■ Work to be completed ■
The data below should be restated word for word, with every picture omitted.
-- start --
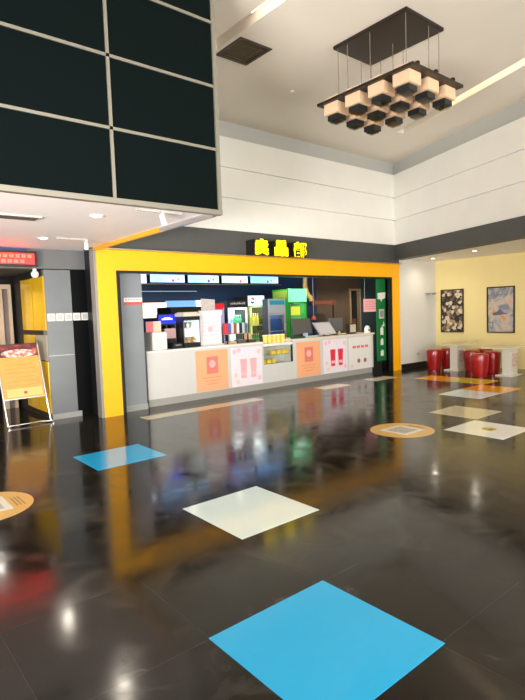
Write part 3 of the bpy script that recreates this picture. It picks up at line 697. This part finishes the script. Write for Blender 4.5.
struct(MB().box(3.6, 9.7, 10.80, 10.9, 2.345, 2.368), 'trim_6', steel)
t = thing('light_panel', 'backlit cream and blue panel on the back wall at left', 'panel', (6.1, 10.95, 1.6))
MB().box(5.55, 6.16, 10.93, 10.98, 1.58, 1.93).build('cream_panel', mat('panel_cream', (250, 226, 206), .5, em=.7), t)
MB().box(6.16, 6.98, 10.93, 10.98, 1.58, 1.97).build('blue_panel', mat('panel_blue', (104, 156, 212), .5, em=.5), t)
MB().box(6.98, 7.12, 10.92, 10.98, 1.72, 1.97).build('white_panel', mat('panel_whitelit', (230, 238, 248), .5, em=.9), t)

def fridge(x0, x1, y0, y1, z1, hz, body, head, label, inner, hem, door_z0=.25, shelves=3, frame=None):
    t = thing('drinks_fridge', label, 'fridge', ((x0+x1)/2, (y0+y1)/2, 0))
    MB().box(x0, x1, y0+.03, y1, 0, door_z0).box(x0, x0+.03, y0+.03, y1, door_z0, z1).box(x1-.03, x1, y0+.03, y1, door_z0, z1).box(x0+.03, x1-.03, y1-.04, y1, door_z0, z1).box(x0+.03, x1-.03, y0+.03, y1-.04, hz, z1).build('cabinet', body, t)
    MB().box(x0+.01, x1-.01, y0, y0+.03, hz, z1).build('header', head, t)
    MB().box(x0+.03, x1-.03, y1-.06, y1-.04, door_z0, hz).build('lit_back', inner, t)
    for k in range(shelves):
        z = door_z0+.02+(hz-door_z0)*k/shelves
        MB().box(x0+.03, x1-.03, y0+.08, y1-.06, z-.012, z).build('shelf', mat('shelf_wire', (190, 196, 196), .4, .5), t)
    d = MB().box(x0, x0+.04, y0, y0+.03, door_z0, hz).box(x1-.04, x1, y0, y0+.03, door_z0, hz).box(x0+.04, x1-.04, y0, y0+.03, door_z0, door_z0+.05).box(x0+.04, x1-.04, y0, y0+.03, hz-.05, hz).build('door', frame or body, t)
    MB().box(x0+.04, x1-.04, y0+.01, y0+.016, door_z0+.05, hz-.05).build('pane', glass('case_glass', (.98, 1, .99), .06), d)
    MB().box(x1-.035, x1-.02, y0-.03, y0, 1.0, 1.35).build('handle', steel, d)
    l = bpy.data.lights.new('fridge_glow', 'AREA'); l.energy = hem; l.size = .3; l.shape = 'SQUARE'; l.color = (.95, 1, .98)
    o = bpy.data.objects.new('fridge_glow', l); COL.objects.link(o); o.location = ((x0+x1)/2, y0+.14, hz-.03)
    return t
dark = mat('fridge_black', (18, 18, 22), .35)
f1 = fridge(7.42, 8.0, 10.2, 10.75, 1.93, 1.76, dark, dark, 'drinks fridge with black header and pale lit interior', mat('lit_ice', (206, 232, 236), .5, em=1.3), 7, frame=mat('frame_ice', (206, 216, 218), .4, em=.25))
mb = MB()
for k in range(9): mb.box(7.49+k*.05, 7.525+k*.05, 10.192, 10.2, 1.835, 1.87+.01*(k % 3))
mb.build('header_print', mat('print_grey', (130, 130, 134), .5), f1)
f2 = fridge(8.04, 8.56, 10.2, 10.75, 2.04, 1.80, dark, mat('head_ice', (186, 224, 244), .4, em=.45), 'drinks fridge with round logo on its pale blue header', mat('lit_green', (196, 206, 120), .5, em=1.0), 6, frame=mat('frame_moss', (120, 140, 96), .4, em=.15))
lx, lz, ly = 8.17, 1.92, 10.192
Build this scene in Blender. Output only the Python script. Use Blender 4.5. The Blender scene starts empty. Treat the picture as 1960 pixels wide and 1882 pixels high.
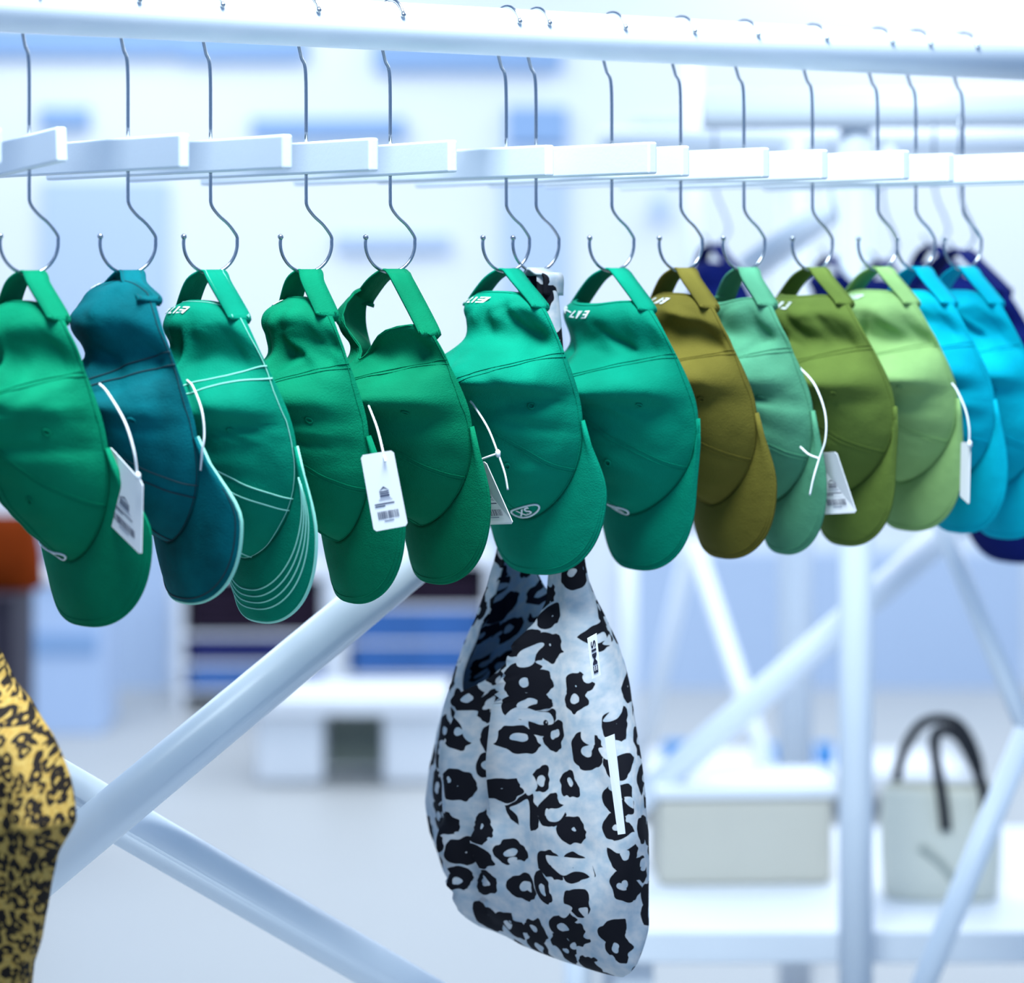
-- end --
■ The answer ■
Write part 3 of the bpy script that recreates this picture. It picks up at line 697. This part finishes the script. Write for Blender 4.5.
struct(MB().box(3.6, 9.7, 10.80, 10.9, 2.345, 2.368), 'trim_6', steel)
t = thing('light_panel', 'backlit cream and blue panel on the back wall at left', 'panel', (6.1, 10.95, 1.6))
MB().box(5.55, 6.16, 10.93, 10.98, 1.58, 1.93).build('cream_panel', mat('panel_cream', (250, 226, 206), .5, em=.7), t)
MB().box(6.16, 6.98, 10.93, 10.98, 1.58, 1.97).build('blue_panel', mat('panel_blue', (104, 156, 212), .5, em=.5), t)
MB().box(6.98, 7.12, 10.92, 10.98, 1.72, 1.97).build('white_panel', mat('panel_whitelit', (230, 238, 248), .5, em=.9), t)

def fridge(x0, x1, y0, y1, z1, hz, body, head, label, inner, hem, door_z0=.25, shelves=3, frame=None):
    t = thing('drinks_fridge', label, 'fridge', ((x0+x1)/2, (y0+y1)/2, 0))
    MB().box(x0, x1, y0+.03, y1, 0, door_z0).box(x0, x0+.03, y0+.03, y1, door_z0, z1).box(x1-.03, x1, y0+.03, y1, door_z0, z1).box(x0+.03, x1-.03, y1-.04, y1, door_z0, z1).box(x0+.03, x1-.03, y0+.03, y1-.04, hz, z1).build('cabinet', body, t)
    MB().box(x0+.01, x1-.01, y0, y0+.03, hz, z1).build('header', head, t)
    MB().box(x0+.03, x1-.03, y1-.06, y1-.04, door_z0, hz).build('lit_back', inner, t)
    for k in range(shelves):
        z = door_z0+.02+(hz-door_z0)*k/shelves
        MB().box(x0+.03, x1-.03, y0+.08, y1-.06, z-.012, z).build('shelf', mat('shelf_wire', (190, 196, 196), .4, .5), t)
    d = MB().box(x0, x0+.04, y0, y0+.03, door_z0, hz).box(x1-.04, x1, y0, y0+.03, door_z0, hz).box(x0+.04, x1-.04, y0, y0+.03, door_z0, door_z0+.05).box(x0+.04, x1-.04, y0, y0+.03, hz-.05, hz).build('door', frame or body, t)
    MB().box(x0+.04, x1-.04, y0+.01, y0+.016, door_z0+.05, hz-.05).build('pane', glass('case_glass', (.98, 1, .99), .06), d)
    MB().box(x1-.035, x1-.02, y0-.03, y0, 1.0, 1.35).build('handle', steel, d)
    l = bpy.data.lights.new('fridge_glow', 'AREA'); l.energy = hem; l.size = .3; l.shape = 'SQUARE'; l.color = (.95, 1, .98)
    o = bpy.data.objects.new('fridge_glow', l); COL.objects.link(o); o.location = ((x0+x1)/2, y0+.14, hz-.03)
    return t
dark = mat('fridge_black', (18, 18, 22), .35)
f1 = fridge(7.42, 8.0, 10.2, 10.75, 1.93, 1.76, dark, dark, 'drinks fridge with black header and pale lit interior', mat('lit_ice', (206, 232, 236), .5, em=1.3), 7, frame=mat('frame_ice', (206, 216, 218), .4, em=.25))
mb = MB()
for k in range(9): mb.box(7.49+k*.05, 7.525+k*.05, 10.192, 10.2, 1.835, 1.87+.01*(k % 3))
mb.build('header_print', mat('print_grey', (130, 130, 134), .5), f1)
f2 = fridge(8.04, 8.56, 10.2, 10.75, 2.04, 1.80, dark, mat('head_ice', (186, 224, 244), .4, em=.45), 'drinks fridge with round logo on its pale blue header', mat('lit_green', (196, 206, 120), .5, em=1.0), 6, frame=mat('frame_moss', (120, 140, 96), .4, em=.15))
lx, lz, ly = 8.17, 1.92, 10.192
Build this scene in Blender. Output only the Python script. Use Blender 4.5. The Blender scene starts empty. Treat the picture as 1960 pixels wide and 1882 pixels high.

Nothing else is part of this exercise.